>> start Collected material

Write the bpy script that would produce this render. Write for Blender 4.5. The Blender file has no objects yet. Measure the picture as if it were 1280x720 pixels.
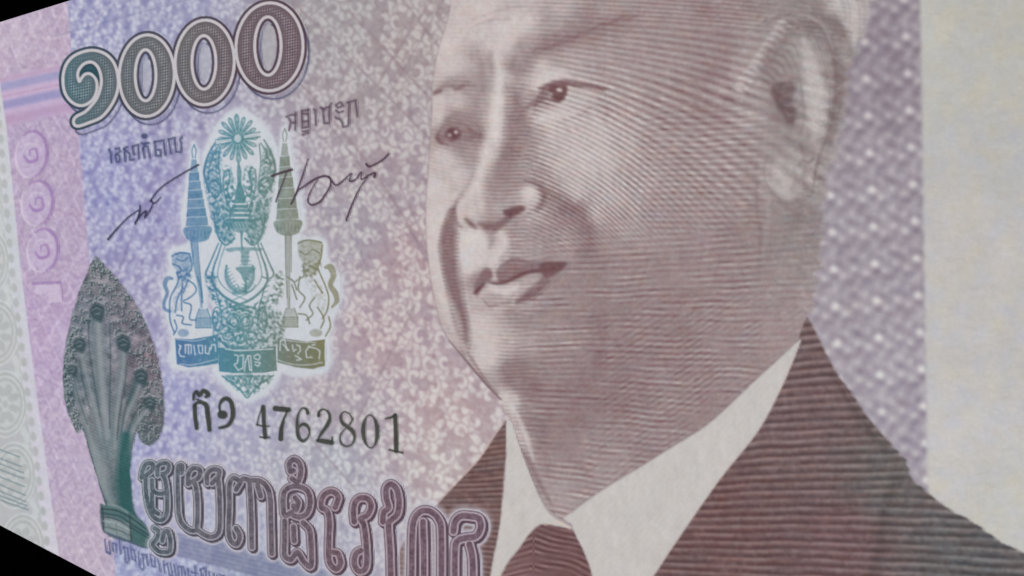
import bpy, math
import numpy as np
from mathutils import Matrix, Vector

# ------------------------------------------------------------------ camera
FPX = 1661.0                    # focal length in pixels of a 1280 px wide picture
DIST = 0.145                    # metres from the lens to the point of the note on the optical axis
def _n(v):
    v = np.array(v, float); return v / np.linalg.norm(v)
U = _n((1391, -110, 1661))      # the note's long direction, seen by the camera
V = np.array((-869, 14109, 1661.0)); V = _n(V - U * V.dot(U))
N = np.cross(U, V)
P0 = np.array((0, 0, -DIST))
R = np.array((U, V, N))         # camera axes -> world axes; the note lies in z = 0

def sheet(x, y):
    """point of the photograph -> millimetre position on the flat note (world x, y)"""
    x = np.asarray(x, float); y = np.asarray(y, float)
    rx, ry = (x - 640) / FPX, -(y - 360) / FPX
    t = P0.dot(N) / (rx * N[0] + ry * N[1] - N[2])
    p = np.stack((rx * t, ry * t, -t), -1) - P0
    return p @ U, p @ V

scene = bpy.context.scene
cam = bpy.data.cameras.new('camera')
cam_ob = bpy.data.objects.new('camera', cam)
scene.collection.objects.link(cam_ob)
M4 = Matrix([list(R[i]) + [0] for i in range(3)] + [[0, 0, 0, 1]])
cp = R @ (-P0)
M4.translation = Vector(cp)
cam_ob.matrix_world = M4
cam.sensor_width = 36
cam.lens = 36 * FPX / 1280
cam.clip_start = 0.005
cam.clip_end = 50
cam.dof.use_dof = True
fx, fy = sheet(230, 300)
cam.dof.focus_distance = float(-(R.T @ (np.array((fx, fy, 0)) - cp))[2])
cam.dof.aperture_fstop = 150
scene.camera = cam_ob

# ------------------------------------------------------------------ light: soft room light from lamps
world = bpy.data.worlds.new('World'); scene.world = world
world.use_nodes = True
world.node_tree.nodes['Background'].inputs[0].default_value = (0.9, 0.95, 1.0, 1)
world.node_tree.nodes['Background'].inputs[1].default_value = 0.30
def area(name, loc, target, size, power, col):
    l = bpy.data.lights.new(name, 'AREA'); l.shape = 'DISK'; l.size = size; l.energy = power; l.color = col
    o = bpy.data.objects.new(name, l); scene.collection.objects.link(o); o.location = loc
    o.rotation_euler = (Vector(target) - Vector(loc)).to_track_quat('-Z', 'Y').to_euler()
area('overhead_lamp', (-0.25, 0.35, 0.75), (0, 0, 0), 0.35, 4.35, (1.0, 0.985, 0.96))
scene.view_settings.view_transform = 'Standard'
scene.view_settings.look = 'None'
scene.view_settings.exposure = 0
scene.view_settings.gamma = 1
LIGHT = 0.80                    # irradiance the lamps give: printed colour = seen colour / LIGHT

# ------------------------------------------------------------------ the print, drawn on a fine grid over the note
#PAINT-BEGIN
rng = np.random.default_rng(7)
X0, Y0, W, H = -170, -100, 1640, 930
gx = (np.arange(W) + X0).astype(np.float32)[None, :].repeat(H, 0)
gy = (np.arange(H) + Y0).astype(np.float32)[:, None].repeat(W, 1)
K = 1511.0 / (gx + 751.0)               # true size on the note relative to the middle
sv = (gy - 250) * K                     # across the note, in middle-size pixels
su = -1511.0 * np.log(K)                # along the note (only for spacing)
su = su.astype(np.float32)

def blur(a, s):
    r = max(1, int(3 * s)); k = np.exp(-0.5 * (np.arange(-r, r + 1) / s) ** 2); k /= k.sum()
    p = np.pad(a, ((r, r), (0, 0)), mode='edge'); o = np.zeros_like(a)
    for i, w in enumerate(k): o += w * p[i:i + a.shape[0]]
    p = np.pad(o, ((0, 0), (r, r)), mode='edge'); o2 = np.zeros_like(a)
    for i, w in enumerate(k): o2 += w * p[:, i:i + a.shape[1]]
    return o2
def noise(s, sy=None):
    n = rng.standard_normal((H, W)).astype(np.float32)
    if sy is None: n = blur(n, s)
    else:
        n = blur(n, min(s, sy)); 
        if s > sy: 
            r = int(2 * s); k = np.ones(2 * r // 2 + 1) / (2 * r // 2 + 1)
            c = np.cumsum(np.pad(n, ((0, 0), (r, r)), mode='wrap'), 1); n = (c[:, 2 * r:] - c[:, :-2 * r])[:, :W]
        else:
            r = int(2 * sy); c = np.cumsum(np.pad(n, ((r, r), (0, 0)), mode='wrap'), 0); n = (c[2 * r:] - c[:-2 * r])[:H]
    return (n - n.mean()) / n.std()
def sm(a, b, x):
    t = np.clip((x - a) / (b - a), 0, 1); return t * t * (3 - 2 * t)
def C(*a): return np.array(a, np.float32)

def curve(pts, closed=False, n=6):
    p = np.array(pts, float)
    if len(p) < 3 and not closed: return p
    m = len(p); out = []
    rngi = range(m if closed else m - 1)
    for i in rngi:
        a = p[(i - 1) % m] if closed or i > 0 else p[0] * 2 - p[1]
        b, c = p[i], p[(i + 1) % m]
        d = p[(i + 2) % m] if closed or i + 2 < m else p[-1] * 2 - p[-2]
        for t in np.arange(n) / n:
            out.append(0.5 * (2 * b + (c - a) * t + (2 * a - 5 * b + 4 * c - d) * t * t + (3 * b - a - 3 * c + d) * t ** 3))
    if not closed: out.append(p[-1])
    return np.array(out)
class Box:
    def __init__(s, x0, y0, x1, y1):
        s.i0 = max(0, int(y0 - Y0)); s.i1 = min(H, int(y1 - Y0) + 2)
        s.j0 = max(0, int(x0 - X0)); s.j1 = min(W, int(x1 - X0) + 2)
        s.s = (slice(s.i0, max(s.i1, s.i0)), slice(s.j0, max(s.j1, s.j0)))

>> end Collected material

Leave out the pictures and output the rest of the material exactly as written.

Result:
Write the bpy script that would produce this render. Write for Blender 4.5. The Blender file has no objects yet. Measure the picture as if it were 1280x720 pixels.
import bpy, math
import numpy as np
from mathutils import Matrix, Vector

# ------------------------------------------------------------------ camera
FPX = 1661.0                    # focal length in pixels of a 1280 px wide picture
DIST = 0.145                    # metres from the lens to the point of the note on the optical axis
def _n(v):
    v = np.array(v, float); return v / np.linalg.norm(v)
U = _n((1391, -110, 1661))      # the note's long direction, seen by the camera
V = np.array((-869, 14109, 1661.0)); V = _n(V - U * V.dot(U))
N = np.cross(U, V)
P0 = np.array((0, 0, -DIST))
R = np.array((U, V, N))         # camera axes -> world axes; the note lies in z = 0

def sheet(x, y):
    """point of the photograph -> millimetre position on the flat note (world x, y)"""
    x = np.asarray(x, float); y = np.asarray(y, float)
    rx, ry = (x - 640) / FPX, -(y - 360) / FPX
    t = P0.dot(N) / (rx * N[0] + ry * N[1] - N[2])
    p = np.stack((rx * t, ry * t, -t), -1) - P0
    return p @ U, p @ V

scene = bpy.context.scene
cam = bpy.data.cameras.new('camera')
cam_ob = bpy.data.objects.new('camera', cam)
scene.collection.objects.link(cam_ob)
M4 = Matrix([list(R[i]) + [0] for i in range(3)] + [[0, 0, 0, 1]])
cp = R @ (-P0)
M4.translation = Vector(cp)
cam_ob.matrix_world = M4
cam.sensor_width = 36
cam.lens = 36 * FPX / 1280
cam.clip_start = 0.005
cam.clip_end = 50
cam.dof.use_dof = True
fx, fy = sheet(230, 300)
cam.dof.focus_distance = float(-(R.T @ (np.array((fx, fy, 0)) - cp))[2])
cam.dof.aperture_fstop = 150
scene.camera = cam_ob

# ------------------------------------------------------------------ light: soft room light from lamps
world = bpy.data.worlds.new('World'); scene.world = world
world.use_nodes = True
world.node_tree.nodes['Background'].inputs[0].default_value = (0.9, 0.95, 1.0, 1)
world.node_tree.nodes['Background'].inputs[1].default_value = 0.30
def area(name, loc, target, size, power, col):
    l = bpy.data.lights.new(name, 'AREA'); l.shape = 'DISK'; l.size = size; l.energy = power; l.color = col
    o = bpy.data.objects.new(name, l); scene.collection.objects.link(o); o.location = loc
    o.rotation_euler = (Vector(target) - Vector(loc)).to_track_quat('-Z', 'Y').to_euler()
area('overhead_lamp', (-0.25, 0.35, 0.75), (0, 0, 0), 0.35, 4.35, (1.0, 0.985, 0.96))
scene.view_settings.view_transform = 'Standard'
scene.view_settings.look = 'None'
scene.view_settings.exposure = 0
scene.view_settings.gamma = 1
LIGHT = 0.80                    # irradiance the lamps give: printed colour = seen colour / LIGHT

# ------------------------------------------------------------------ the print, drawn on a fine grid over the note
#PAINT-BEGIN
rng = np.random.default_rng(7)
X0, Y0, W, H = -170, -100, 1640, 930
gx = (np.arange(W) + X0).astype(np.float32)[None, :].repeat(H, 0)
gy = (np.arange(H) + Y0).astype(np.float32)[:, None].repeat(W, 1)
K = 1511.0 / (gx + 751.0)               # true size on the note relative to the middle
sv = (gy - 250) * K                     # across the note, in middle-size pixels
su = -1511.0 * np.log(K)                # along the note (only for spacing)
su = su.astype(np.float32)

def blur(a, s):
    r = max(1, int(3 * s)); k = np.exp(-0.5 * (np.arange(-r, r + 1) / s) ** 2); k /= k.sum()
    p = np.pad(a, ((r, r), (0, 0)), mode='edge'); o = np.zeros_like(a)
    for i, w in enumerate(k): o += w * p[i:i + a.shape[0]]
    p = np.pad(o, ((0, 0), (r, r)), mode='edge'); o2 = np.zeros_like(a)
    for i, w in enumerate(k): o2 += w * p[:, i:i + a.shape[1]]
    return o2
def noise(s, sy=None):
    n = rng.standard_normal((H, W)).astype(np.float32)
    if sy is None: n = blur(n, s)
    else:
        n = blur(n, min(s, sy)); 
        if s > sy: 
            r = int(2 * s); k = np.ones(2 * r // 2 + 1) / (2 * r // 2 + 1)
            c = np.cumsum(np.pad(n, ((0, 0), (r, r)), mode='wrap'), 1); n = (c[:, 2 * r:] - c[:, :-2 * r])[:, :W]
        else:
            r = int(2 * sy); c = np.cumsum(np.pad(n, ((r, r), (0, 0)), mode='wrap'), 0); n = (c[2 * r:] - c[:-2 * r])[:H]
    return (n - n.mean()) / n.std()
def sm(a, b, x):
    t = np.clip((x - a) / (b - a), 0, 1); return t * t * (3 - 2 * t)
def C(*a): return np.array(a, np.float32)

def curve(pts, closed=False, n=6):
    p = np.array(pts, float)
    if len(p) < 3 and not closed: return p
    m = len(p); out = []
    rngi = range(m if closed else m - 1)
    for i in rngi:
        a = p[(i - 1) % m] if closed or i > 0 else p[0] * 2 - p[1]
        b, c = p[i], p[(i + 1) % m]
        d = p[(i + 2) % m] if closed or i + 2 < m else p[-1] * 2 - p[-2]
        for t in np.arange(n) / n:
            out.append(0.5 * (2 * b + (c - a) * t + (2 * a - 5 * b + 4 * c - d) * t * t + (3 * b - a - 3 * c + d) * t ** 3))
    if not closed: out.append(p[-1])
    return np.array(out)
class Box:
    def __init__(s, x0, y0, x1, y1):
        s.i0 = max(0, int(y0 - Y0)); s.i1 = min(H, int(y1 - Y0) + 2)
        s.j0 = max(0, int(x0 - X0)); s.j1 = min(W, int(x1 - X0) + 2)
        s.s = (slice(s.i0, max(s.i1, s.i0)), slice(s.j0, max(s.j1, s.j0)))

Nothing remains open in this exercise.